Vayamos más lejos: en todo el mundo hay masas susceptibles de ser manipuladas por políticos inescrupulosos, y esto no depende del grado de desarrollo de un país, la educación de su gente o el nivel de pobreza. Hasta en democracias que consideramos “avanzadas” basta con un breve periodo de inestabilidad e incertidumbre para que los votantes se lancen a los brazos de cualquier demagogo, venga de la izquierda o la derecha.
Entonces, ¿qué hacer para evitar la influencia de los medios? Hay dos formas, las cuales llevan a dos tipos de actitudes de los políticos: ampliar o restringir las libertades.

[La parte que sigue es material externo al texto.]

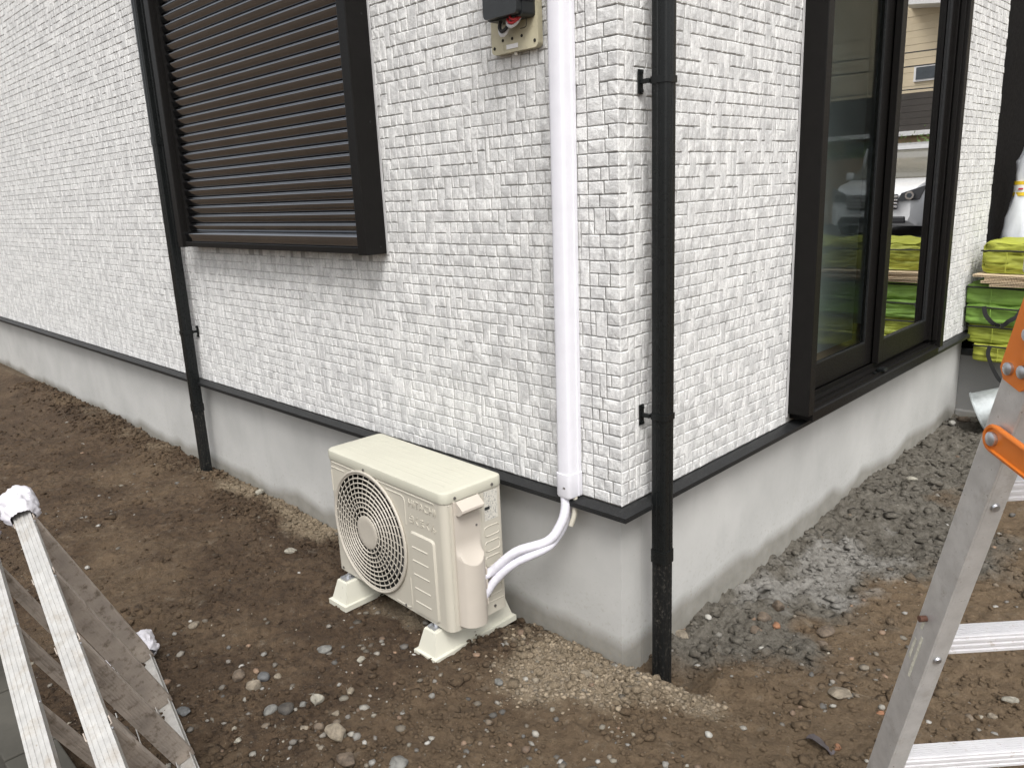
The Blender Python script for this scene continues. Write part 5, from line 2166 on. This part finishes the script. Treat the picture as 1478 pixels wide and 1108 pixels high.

El primer camino implica tener medios que compitan entre sí, acceso libre a los medios y considerar que salvo los llamados a la sedición o la intolerancia, debe haber libertad de información. ¿Van los políticos a “denigrar” a otros? Desde luego, pero ese es problema de tribunales civiles. Lo anterior implica reconocer que habrá medios afines a uno u otro partido, pero todos tienen sus propias opciones. Y los políticos deben asistir a todos si desean realmente ganar votos: lo que importa en este marco es su capacidad de respuesta ante ataques.
El segundo implica restringir, pues se trata de proteger a las masas manipulables de sus propias decisiones. Si hay comunicadores que dicen lo que a un grupo no le gusta escuchar, la tendencia es a decir que son “vendidos”. Naturalmente, no se debe decir cosas que a los políticos no les gusta porque son “conspiraciones” para “bajarlos a la mala”, lo cual premia la victimización por encima de la competitividad. Y la lucha no es tanto por la libertad de información sino por ver quién está autorizado a decir una “verdad”: un oligopolio mediático es lo que más conviene a ese tipo de clase política.
¿Puede la televisión fabricar una candidatura presidencial triunfadora? Si bien son influyentes en moldear las percepciones de la opinión pública, su capacidad se ve potenciada o limitada por arreglos como los arriba descritos. Por lo pronto tenemos una clase política tan poco representativa y responsable que los hace a todos, sin importar su color partidista, dependientes de los medios masivos para afianzarse ante la opinión pública. En este juego, y si seguimos con la teoría conspiratoria, un medio puede hacer una apuesta que podría ser o no exitosa, pero a final de cuentas todo grupo de interés va a apoyar a alguien.
La progresía puede regocijarse en los casos reales o presuntos de Enrique Peña Nieto y recientemente de Manuel Velasco Coello, pero ¿no se convirtió López Obrador en un fenómeno masivo gracias a sus conferencias “mañaneras” cuando era jefe de gobierno del Distrito Federal? Semejante exposición le permitió por varios años sentar la agenda de discusión diaria. Eso implicó que los medios consideraron por alguna razón que era relevante lo que decía. ¿Por qué no se ha repetido esta experiencia, ni siquiera por parte de los jefes de gobierno que le sucedieron? Dejemos a un lado las especulaciones de si hubo o no un trato con las televisoras: no se podrían explicar las elecciones de 2006 sin ese componente mediático.
En lugar de contemplarnos el ombligo sobre el peso de una compañía en la fabricación de un gobernante, deberíamos fijarnos en temas como la calidad de políticos que generan nuestras creencias de lo que debería o no permitirse que prohíban en materia de comunicación política.